Casey Affleck’s example spans the BW (Before Weinstein) and AW eras nicely. Allegedly, some sexual harassment and assault was helped along by shooting an oddball documentary whose main narrative draw is the way it distorts the expectations for normal, respectful behavior. BW, not much reported. Now, like many other famous men, it’s an essential addendum to Affleck’s career. These men are professionally talented, but they come with something rotten. Without that rot, imagine how many equally-talented women might otherwise be working, contributing, influencing.
Capoeira isn’t Hollywood, but I’d say they’re neighbors. Weinstein controlled careers and leveraged that to commit sexual assault. Mestres and other formados usually can’t overtly keep a woman from advancing, but they can sabotage her in other, subtler ways.
One of the most important things capoeira has given me is a sense of self.
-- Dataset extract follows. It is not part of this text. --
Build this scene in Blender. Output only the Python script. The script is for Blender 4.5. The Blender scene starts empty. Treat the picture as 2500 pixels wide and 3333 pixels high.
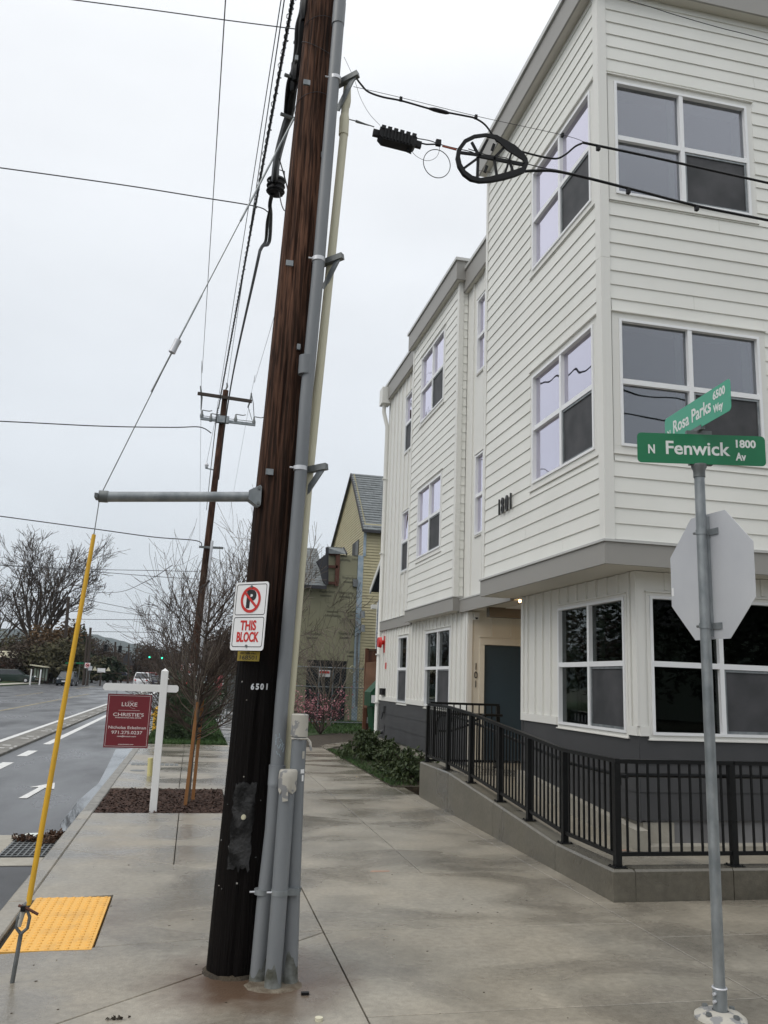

It gave me friends, peers, and idols, even. The community I’ve found has shaped me indelibly. Unfortunately, this is exactly what can get sacrificed when one capoeirista rapes another. As important as careers and financial prospects are, I think that holding a community hostage is the graver sin. If we allow rape to continue, we’re allowing rapists to dictate a part of how women connect to the capoeira community. We’re betraying our most sacred value: capoeira resists oppression through a strong, supportive community.
If we don’t recognize that capoeira’s complicated power structure encourages acquaintance rape, we’ll continue to lose women who could be strengthening and contributing to the art. And we’ll continue to keep the worst of us---the harassers, the assaulters, the rapists---protected, venerated, ranking. This ugly capoeira, this violent, hateful scar on a changeable-beautiful-mercurial face, disgraces all of us. It squeezes the air out of the game, vacuums the warmth from capoeira’s corpus. A body scooped of organs and compassion and vibrancy.
Is that who we are? Men and women willing to tolerate this kind of behavior? Willing to let the socially predatorial hold some of the available mestre cords and, thus, dictate how this art develops?
I sincerely hope not. Time to storm the Bastille.